_Instructions for the task_: Print the listing below exactly.

_Given material_:
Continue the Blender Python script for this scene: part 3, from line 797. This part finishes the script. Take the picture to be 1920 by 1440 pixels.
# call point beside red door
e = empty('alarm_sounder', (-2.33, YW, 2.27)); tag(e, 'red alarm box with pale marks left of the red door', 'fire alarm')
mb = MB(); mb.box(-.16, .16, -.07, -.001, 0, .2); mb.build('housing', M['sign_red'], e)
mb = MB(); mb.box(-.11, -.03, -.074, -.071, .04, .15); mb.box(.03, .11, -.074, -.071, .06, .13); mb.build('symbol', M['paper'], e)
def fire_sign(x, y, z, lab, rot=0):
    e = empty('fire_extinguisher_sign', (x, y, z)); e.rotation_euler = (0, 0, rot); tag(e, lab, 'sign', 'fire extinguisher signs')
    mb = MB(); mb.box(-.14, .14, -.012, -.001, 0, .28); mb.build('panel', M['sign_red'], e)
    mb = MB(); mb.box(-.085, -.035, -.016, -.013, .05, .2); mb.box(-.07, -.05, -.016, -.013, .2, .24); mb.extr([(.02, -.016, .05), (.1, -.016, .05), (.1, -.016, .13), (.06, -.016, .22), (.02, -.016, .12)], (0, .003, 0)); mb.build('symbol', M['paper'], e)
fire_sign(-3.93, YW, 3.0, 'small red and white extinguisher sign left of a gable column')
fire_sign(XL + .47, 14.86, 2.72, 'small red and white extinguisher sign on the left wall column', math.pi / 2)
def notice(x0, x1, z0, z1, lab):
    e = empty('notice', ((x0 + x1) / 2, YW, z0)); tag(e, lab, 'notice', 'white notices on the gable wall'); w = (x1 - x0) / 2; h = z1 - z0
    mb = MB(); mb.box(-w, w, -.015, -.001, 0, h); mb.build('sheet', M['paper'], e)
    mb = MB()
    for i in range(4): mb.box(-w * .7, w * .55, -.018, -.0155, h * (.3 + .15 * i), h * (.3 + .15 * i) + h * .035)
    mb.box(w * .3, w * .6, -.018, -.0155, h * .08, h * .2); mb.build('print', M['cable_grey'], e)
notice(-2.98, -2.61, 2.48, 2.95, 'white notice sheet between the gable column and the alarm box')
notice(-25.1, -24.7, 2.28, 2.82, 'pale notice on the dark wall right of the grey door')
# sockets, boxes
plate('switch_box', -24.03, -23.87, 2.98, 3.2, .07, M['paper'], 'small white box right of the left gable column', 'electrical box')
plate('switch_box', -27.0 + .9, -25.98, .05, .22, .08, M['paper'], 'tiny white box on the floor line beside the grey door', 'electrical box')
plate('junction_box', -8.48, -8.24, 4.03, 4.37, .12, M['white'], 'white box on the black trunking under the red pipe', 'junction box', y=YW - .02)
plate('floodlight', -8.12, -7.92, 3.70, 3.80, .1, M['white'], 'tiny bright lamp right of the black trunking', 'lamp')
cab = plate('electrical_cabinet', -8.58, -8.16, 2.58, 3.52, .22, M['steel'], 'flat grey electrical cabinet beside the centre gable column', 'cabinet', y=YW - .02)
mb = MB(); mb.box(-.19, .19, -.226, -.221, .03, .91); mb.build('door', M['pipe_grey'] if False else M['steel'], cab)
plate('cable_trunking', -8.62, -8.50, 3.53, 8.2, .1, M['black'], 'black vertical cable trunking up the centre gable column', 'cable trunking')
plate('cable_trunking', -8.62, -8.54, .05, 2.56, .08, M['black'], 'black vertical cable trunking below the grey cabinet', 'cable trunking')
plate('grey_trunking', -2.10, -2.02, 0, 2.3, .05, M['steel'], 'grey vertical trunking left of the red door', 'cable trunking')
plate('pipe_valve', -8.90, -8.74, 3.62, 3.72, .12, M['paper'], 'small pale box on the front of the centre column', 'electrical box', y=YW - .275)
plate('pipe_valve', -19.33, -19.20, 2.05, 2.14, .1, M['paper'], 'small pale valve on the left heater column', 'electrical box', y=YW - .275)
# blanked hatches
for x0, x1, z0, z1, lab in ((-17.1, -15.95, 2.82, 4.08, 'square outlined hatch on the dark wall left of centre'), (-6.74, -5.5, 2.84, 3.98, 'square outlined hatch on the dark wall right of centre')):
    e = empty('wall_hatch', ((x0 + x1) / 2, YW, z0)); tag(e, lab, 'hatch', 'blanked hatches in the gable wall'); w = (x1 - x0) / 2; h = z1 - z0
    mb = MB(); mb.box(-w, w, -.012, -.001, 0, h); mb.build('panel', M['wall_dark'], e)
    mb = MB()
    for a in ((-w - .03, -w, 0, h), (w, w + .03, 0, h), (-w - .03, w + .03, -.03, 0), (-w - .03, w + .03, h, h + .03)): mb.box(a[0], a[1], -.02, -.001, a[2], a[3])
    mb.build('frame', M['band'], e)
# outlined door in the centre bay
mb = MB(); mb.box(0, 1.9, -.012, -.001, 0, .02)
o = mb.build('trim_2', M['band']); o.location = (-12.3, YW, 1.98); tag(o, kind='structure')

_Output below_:
Continue the Blender Python script for this scene: part 3, from line 797. This part finishes the script. Take the picture to be 1920 by 1440 pixels.
# call point beside red door
e = empty('alarm_sounder', (-2.33, YW, 2.27)); tag(e, 'red alarm box with pale marks left of the red door', 'fire alarm')
mb = MB(); mb.box(-.16, .16, -.07, -.001, 0, .2); mb.build('housing', M['sign_red'], e)
mb = MB(); mb.box(-.11, -.03, -.074, -.071, .04, .15); mb.box(.03, .11, -.074, -.071, .06, .13); mb.build('symbol', M['paper'], e)
def fire_sign(x, y, z, lab, rot=0):
    e = empty('fire_extinguisher_sign', (x, y, z)); e.rotation_euler = (0, 0, rot); tag(e, lab, 'sign', 'fire extinguisher signs')
    mb = MB(); mb.box(-.14, .14, -.012, -.001, 0, .28); mb.build('panel', M['sign_red'], e)
    mb = MB(); mb.box(-.085, -.035, -.016, -.013, .05, .2); mb.box(-.07, -.05, -.016, -.013, .2, .24); mb.extr([(.02, -.016, .05), (.1, -.016, .05), (.1, -.016, .13), (.06, -.016, .22), (.02, -.016, .12)], (0, .003, 0)); mb.build('symbol', M['paper'], e)
fire_sign(-3.93, YW, 3.0, 'small red and white extinguisher sign left of a gable column')
fire_sign(XL + .47, 14.86, 2.72, 'small red and white extinguisher sign on the left wall column', math.pi / 2)
def notice(x0, x1, z0, z1, lab):
    e = empty('notice', ((x0 + x1) / 2, YW, z0)); tag(e, lab, 'notice', 'white notices on the gable wall'); w = (x1 - x0) / 2; h = z1 - z0
    mb = MB(); mb.box(-w, w, -.015, -.001, 0, h); mb.build('sheet', M['paper'], e)
    mb = MB()
    for i in range(4): mb.box(-w * .7, w * .55, -.018, -.0155, h * (.3 + .15 * i), h * (.3 + .15 * i) + h * .035)
    mb.box(w * .3, w * .6, -.018, -.0155, h * .08, h * .2); mb.build('print', M['cable_grey'], e)
notice(-2.98, -2.61, 2.48, 2.95, 'white notice sheet between the gable column and the alarm box')
notice(-25.1, -24.7, 2.28, 2.82, 'pale notice on the dark wall right of the grey door')
# sockets, boxes
plate('switch_box', -24.03, -23.87, 2.98, 3.2, .07, M['paper'], 'small white box right of the left gable column', 'electrical box')
plate('switch_box', -27.0 + .9, -25.98, .05, .22, .08, M['paper'], 'tiny white box on the floor line beside the grey door', 'electrical box')
plate('junction_box', -8.48, -8.24, 4.03, 4.37, .12, M['white'], 'white box on the black trunking under the red pipe', 'junction box', y=YW - .02)
plate('floodlight', -8.12, -7.92, 3.70, 3.80, .1, M['white'], 'tiny bright lamp right of the black trunking', 'lamp')
cab = plate('electrical_cabinet', -8.58, -8.16, 2.58, 3.52, .22, M['steel'], 'flat grey electrical cabinet beside the centre gable column', 'cabinet', y=YW - .02)
mb = MB(); mb.box(-.19, .19, -.226, -.221, .03, .91); mb.build('door', M['pipe_grey'] if False else M['steel'], cab)
plate('cable_trunking', -8.62, -8.50, 3.53, 8.2, .1, M['black'], 'black vertical cable trunking up the centre gable column', 'cable trunking')
plate('cable_trunking', -8.62, -8.54, .05, 2.56, .08, M['black'], 'black vertical cable trunking below the grey cabinet', 'cable trunking')
plate('grey_trunking', -2.10, -2.02, 0, 2.3, .05, M['steel'], 'grey vertical trunking left of the red door', 'cable trunking')
plate('pipe_valve', -8.90, -8.74, 3.62, 3.72, .12, M['paper'], 'small pale box on the front of the centre column', 'electrical box', y=YW - .275)
plate('pipe_valve', -19.33, -19.20, 2.05, 2.14, .1, M['paper'], 'small pale valve on the left heater column', 'electrical box', y=YW - .275)
# blanked hatches
for x0, x1, z0, z1, lab in ((-17.1, -15.95, 2.82, 4.08, 'square outlined hatch on the dark wall left of centre'), (-6.74, -5.5, 2.84, 3.98, 'square outlined hatch on the dark wall right of centre')):
    e = empty('wall_hatch', ((x0 + x1) / 2, YW, z0)); tag(e, lab, 'hatch', 'blanked hatches in the gable wall'); w = (x1 - x0) / 2; h = z1 - z0
    mb = MB(); mb.box(-w, w, -.012, -.001, 0, h); mb.build('panel', M['wall_dark'], e)
    mb = MB()
    for a in ((-w - .03, -w, 0, h), (w, w + .03, 0, h), (-w - .03, w + .03, -.03, 0), (-w - .03, w + .03, h, h + .03)): mb.box(a[0], a[1], -.02, -.001, a[2], a[3])
    mb.build('frame', M['band'], e)
# outlined door in the centre bay
mb = MB(); mb.box(0, 1.9, -.012, -.001, 0, .02)
o = mb.build('trim_2', M['band']); o.location = (-12.3, YW, 1.98); tag(o, kind='structure')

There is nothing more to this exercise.